The rest of the book provides a magnificent step-by-step unriddling, while at the same time continuing the deeply affecting story of our hero and his artistic and spiritual transcendence — all of which turns on the explanation for the disaster on Glaund, its causes and its consequences. Along the way Sandro must flee Glaund and return to the Dream Archipelago, on the run from the dictator of Glaund (the operatically absurd and perhaps Thatcheresque Madam Generalissima Flauuran), his life becoming inextricably bound up the archipelago’s mysterious class of “adepts,” an offbeat bunch employing Carrollian logic and discourse that accompanies their unique powers. While seeking his heart’s desire — including knowledge about the fate of his decades-lost brother, Jacj — Sandro will come to deep intuitions about their work and how it illuminates what once seemed to be a straightforward journey from cradle to grave.
I should lastly note that while the Dream Archipelago stands as the polar opposite of Glaund, both in reality and symbolically, it is not portrayed as a utopia, being full of human quirks and disappointments and vices.

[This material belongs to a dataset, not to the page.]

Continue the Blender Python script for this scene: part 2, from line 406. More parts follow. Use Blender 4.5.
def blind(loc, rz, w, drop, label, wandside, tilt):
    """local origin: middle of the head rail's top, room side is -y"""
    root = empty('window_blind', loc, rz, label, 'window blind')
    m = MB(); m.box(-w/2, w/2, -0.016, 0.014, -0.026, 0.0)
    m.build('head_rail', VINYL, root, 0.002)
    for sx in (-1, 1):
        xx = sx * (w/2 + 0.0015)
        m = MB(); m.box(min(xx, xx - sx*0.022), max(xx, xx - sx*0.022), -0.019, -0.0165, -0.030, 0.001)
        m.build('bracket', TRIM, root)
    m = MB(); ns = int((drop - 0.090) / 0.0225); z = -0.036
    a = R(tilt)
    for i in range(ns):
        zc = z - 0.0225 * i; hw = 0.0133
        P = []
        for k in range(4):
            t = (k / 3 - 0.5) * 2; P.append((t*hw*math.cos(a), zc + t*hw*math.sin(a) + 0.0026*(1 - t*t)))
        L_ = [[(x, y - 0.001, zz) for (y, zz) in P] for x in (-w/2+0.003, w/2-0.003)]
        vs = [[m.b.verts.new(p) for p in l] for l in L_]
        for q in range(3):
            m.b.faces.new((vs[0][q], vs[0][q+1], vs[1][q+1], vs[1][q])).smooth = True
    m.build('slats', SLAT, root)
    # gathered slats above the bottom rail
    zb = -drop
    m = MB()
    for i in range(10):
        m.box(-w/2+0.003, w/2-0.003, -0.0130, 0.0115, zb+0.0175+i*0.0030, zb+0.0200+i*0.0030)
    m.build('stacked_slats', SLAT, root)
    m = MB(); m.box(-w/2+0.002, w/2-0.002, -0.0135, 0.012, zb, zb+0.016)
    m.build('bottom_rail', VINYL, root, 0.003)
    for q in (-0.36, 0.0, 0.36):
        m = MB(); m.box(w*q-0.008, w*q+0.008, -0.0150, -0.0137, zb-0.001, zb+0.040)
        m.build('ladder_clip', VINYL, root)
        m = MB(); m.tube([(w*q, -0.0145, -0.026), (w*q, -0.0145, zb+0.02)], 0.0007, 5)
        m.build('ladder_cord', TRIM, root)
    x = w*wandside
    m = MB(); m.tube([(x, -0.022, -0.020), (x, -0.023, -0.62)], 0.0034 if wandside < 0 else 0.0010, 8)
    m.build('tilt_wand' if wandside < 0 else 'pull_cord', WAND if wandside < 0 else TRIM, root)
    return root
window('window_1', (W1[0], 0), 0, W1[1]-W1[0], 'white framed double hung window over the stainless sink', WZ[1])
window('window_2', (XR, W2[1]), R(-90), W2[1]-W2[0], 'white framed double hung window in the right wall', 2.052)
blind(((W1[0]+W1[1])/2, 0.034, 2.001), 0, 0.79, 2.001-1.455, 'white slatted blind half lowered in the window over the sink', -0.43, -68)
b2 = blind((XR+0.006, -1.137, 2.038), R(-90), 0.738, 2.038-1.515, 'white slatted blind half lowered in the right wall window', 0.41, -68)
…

Organically suspenseful in the manner of real life and not a contrived thriller, with feet planted in the gutter of daily living and head soaring into the empyrean, this book stands comparison to anything by David Mitchell or Mark Helprin or George Saunders. It begs to be filmed by Terry Gilliam or David Lynch or Michel Gondry. And it justifies and ennobles all the high ambitions of the New Wave of science fiction, whose banner Christopher Priest had unfailingly flown, through all of his imagination’s manipulation of space and time.